In dieser hoffnungsvollen Sicht stand das Jahr der Barmherzigkeit. Es machte Mut, im Versagen auf Verzeihung zu hoffen, sich nicht in Einsamkeit einzuschliessen, Abneigung gegen andere abzubauen. Das Jahr der Barmherzigkeit geht nun zu Ende. Aber Gottes Barmherzigkeit ist nicht am Ende. Darum darf uns muss auch unsere Barmherzigkeit nicht sterben auch wenn die Pforte der Barmherzigkeit auf dem Klosterplatz wieder abgebaut wird. Für das weltweite Problem der Migranten und Flüchtlinge können nur, wie der Papst sagt, im Licht des Evangeliums der Barmherzigkeit Lösungen gesucht und gefunden werden. Mauern bauen, Grenzen schliessen, ausgrenzen, Menschen in den Untergrund und in die Illegalität treiben, schaffen keine Zukunft, lassen die Angst vor der Zukunft nicht kleiner werden.
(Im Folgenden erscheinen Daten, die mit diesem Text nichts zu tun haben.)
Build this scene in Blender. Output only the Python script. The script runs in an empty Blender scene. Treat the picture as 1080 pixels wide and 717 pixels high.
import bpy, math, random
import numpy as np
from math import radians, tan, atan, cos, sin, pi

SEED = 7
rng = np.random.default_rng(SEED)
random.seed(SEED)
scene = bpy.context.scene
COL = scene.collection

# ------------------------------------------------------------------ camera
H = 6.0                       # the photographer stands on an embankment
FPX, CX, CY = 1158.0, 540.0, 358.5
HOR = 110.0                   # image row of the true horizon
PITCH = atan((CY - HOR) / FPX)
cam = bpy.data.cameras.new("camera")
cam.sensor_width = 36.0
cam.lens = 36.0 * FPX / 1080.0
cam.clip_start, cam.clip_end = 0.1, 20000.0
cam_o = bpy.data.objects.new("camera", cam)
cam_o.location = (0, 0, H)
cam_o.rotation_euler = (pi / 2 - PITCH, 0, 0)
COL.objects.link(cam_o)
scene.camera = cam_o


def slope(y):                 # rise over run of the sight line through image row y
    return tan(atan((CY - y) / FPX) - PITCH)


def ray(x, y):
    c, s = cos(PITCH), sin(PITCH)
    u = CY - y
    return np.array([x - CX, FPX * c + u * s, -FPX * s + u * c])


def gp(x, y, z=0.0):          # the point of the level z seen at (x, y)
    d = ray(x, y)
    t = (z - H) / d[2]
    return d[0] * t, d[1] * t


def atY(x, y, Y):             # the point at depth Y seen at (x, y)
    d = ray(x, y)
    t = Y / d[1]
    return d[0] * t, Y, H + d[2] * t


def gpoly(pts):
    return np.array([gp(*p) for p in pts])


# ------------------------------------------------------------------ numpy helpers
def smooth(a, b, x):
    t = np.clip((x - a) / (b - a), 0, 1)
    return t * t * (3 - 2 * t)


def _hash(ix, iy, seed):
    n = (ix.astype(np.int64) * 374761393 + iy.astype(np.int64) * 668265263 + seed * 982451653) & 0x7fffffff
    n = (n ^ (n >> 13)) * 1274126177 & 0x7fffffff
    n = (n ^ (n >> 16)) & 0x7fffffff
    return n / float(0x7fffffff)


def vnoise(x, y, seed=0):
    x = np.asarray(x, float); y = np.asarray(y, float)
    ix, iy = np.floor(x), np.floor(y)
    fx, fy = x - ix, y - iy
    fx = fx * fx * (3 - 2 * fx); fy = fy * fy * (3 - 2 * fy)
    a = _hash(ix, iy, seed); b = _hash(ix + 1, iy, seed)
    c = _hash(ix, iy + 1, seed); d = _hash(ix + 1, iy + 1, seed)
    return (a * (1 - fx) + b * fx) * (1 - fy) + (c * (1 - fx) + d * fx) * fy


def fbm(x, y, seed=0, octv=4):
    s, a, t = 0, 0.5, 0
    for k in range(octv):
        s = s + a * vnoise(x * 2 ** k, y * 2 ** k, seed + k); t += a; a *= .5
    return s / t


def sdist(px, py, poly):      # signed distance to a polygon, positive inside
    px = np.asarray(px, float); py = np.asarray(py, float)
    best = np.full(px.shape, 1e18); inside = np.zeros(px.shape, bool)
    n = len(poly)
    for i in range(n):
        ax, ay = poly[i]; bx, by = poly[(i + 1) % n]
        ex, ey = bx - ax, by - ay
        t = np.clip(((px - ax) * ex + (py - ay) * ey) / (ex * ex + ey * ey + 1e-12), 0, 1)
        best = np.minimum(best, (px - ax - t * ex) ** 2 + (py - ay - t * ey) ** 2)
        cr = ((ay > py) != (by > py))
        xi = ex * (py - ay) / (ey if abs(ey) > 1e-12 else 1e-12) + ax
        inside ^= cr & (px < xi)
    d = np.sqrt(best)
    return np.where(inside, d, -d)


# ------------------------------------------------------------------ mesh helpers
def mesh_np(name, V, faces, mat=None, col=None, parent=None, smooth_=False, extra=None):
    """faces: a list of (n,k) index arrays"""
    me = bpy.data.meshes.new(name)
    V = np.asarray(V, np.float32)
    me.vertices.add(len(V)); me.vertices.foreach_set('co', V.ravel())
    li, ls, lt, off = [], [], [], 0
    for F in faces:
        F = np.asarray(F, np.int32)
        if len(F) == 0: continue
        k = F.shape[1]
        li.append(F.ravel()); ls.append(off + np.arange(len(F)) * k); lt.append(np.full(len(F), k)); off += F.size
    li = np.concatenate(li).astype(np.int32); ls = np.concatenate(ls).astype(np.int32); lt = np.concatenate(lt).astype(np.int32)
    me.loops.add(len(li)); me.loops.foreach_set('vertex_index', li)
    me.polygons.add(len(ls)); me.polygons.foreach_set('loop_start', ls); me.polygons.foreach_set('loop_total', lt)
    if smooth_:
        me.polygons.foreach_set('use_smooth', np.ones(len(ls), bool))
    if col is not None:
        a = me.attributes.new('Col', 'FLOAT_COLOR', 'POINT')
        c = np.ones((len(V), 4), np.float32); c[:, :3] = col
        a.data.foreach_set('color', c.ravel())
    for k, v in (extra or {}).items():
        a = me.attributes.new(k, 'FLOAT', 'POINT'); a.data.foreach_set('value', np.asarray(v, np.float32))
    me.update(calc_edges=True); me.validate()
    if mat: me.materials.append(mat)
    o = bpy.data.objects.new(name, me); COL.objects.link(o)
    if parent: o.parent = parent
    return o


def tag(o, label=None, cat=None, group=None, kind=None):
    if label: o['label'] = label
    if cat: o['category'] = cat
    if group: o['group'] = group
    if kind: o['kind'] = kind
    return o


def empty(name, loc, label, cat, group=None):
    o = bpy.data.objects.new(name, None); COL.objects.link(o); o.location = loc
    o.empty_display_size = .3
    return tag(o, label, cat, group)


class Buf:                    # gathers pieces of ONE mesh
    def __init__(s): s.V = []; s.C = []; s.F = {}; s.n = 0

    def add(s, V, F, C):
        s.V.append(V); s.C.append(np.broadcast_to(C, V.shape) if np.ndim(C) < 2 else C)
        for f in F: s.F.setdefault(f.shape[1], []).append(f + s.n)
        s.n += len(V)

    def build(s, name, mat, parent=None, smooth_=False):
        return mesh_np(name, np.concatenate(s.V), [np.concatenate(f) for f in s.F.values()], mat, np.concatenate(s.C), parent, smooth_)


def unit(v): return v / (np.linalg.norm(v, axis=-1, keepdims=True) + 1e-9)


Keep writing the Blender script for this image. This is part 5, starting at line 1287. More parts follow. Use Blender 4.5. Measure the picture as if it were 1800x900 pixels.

Unser Glaube an Jesus Christus hilft uns, im Bewusstsein um die Unsicherheiten angesichts der Zukunft standhaft die Gegenwart zu bestehen, die Zukunft nicht zu verdrängen. Als Christinnen und Christen dürfen wir leben, planen, Lösungen suchen, weil wir aus dem Glauben leben, dass Gott stärker ist als Tod und Vernichtung, und darum Leben schenkt und Wege möglich macht, um Leben zu gestalten und Lebensmöglichkeiten für uns und andere zu schaffen.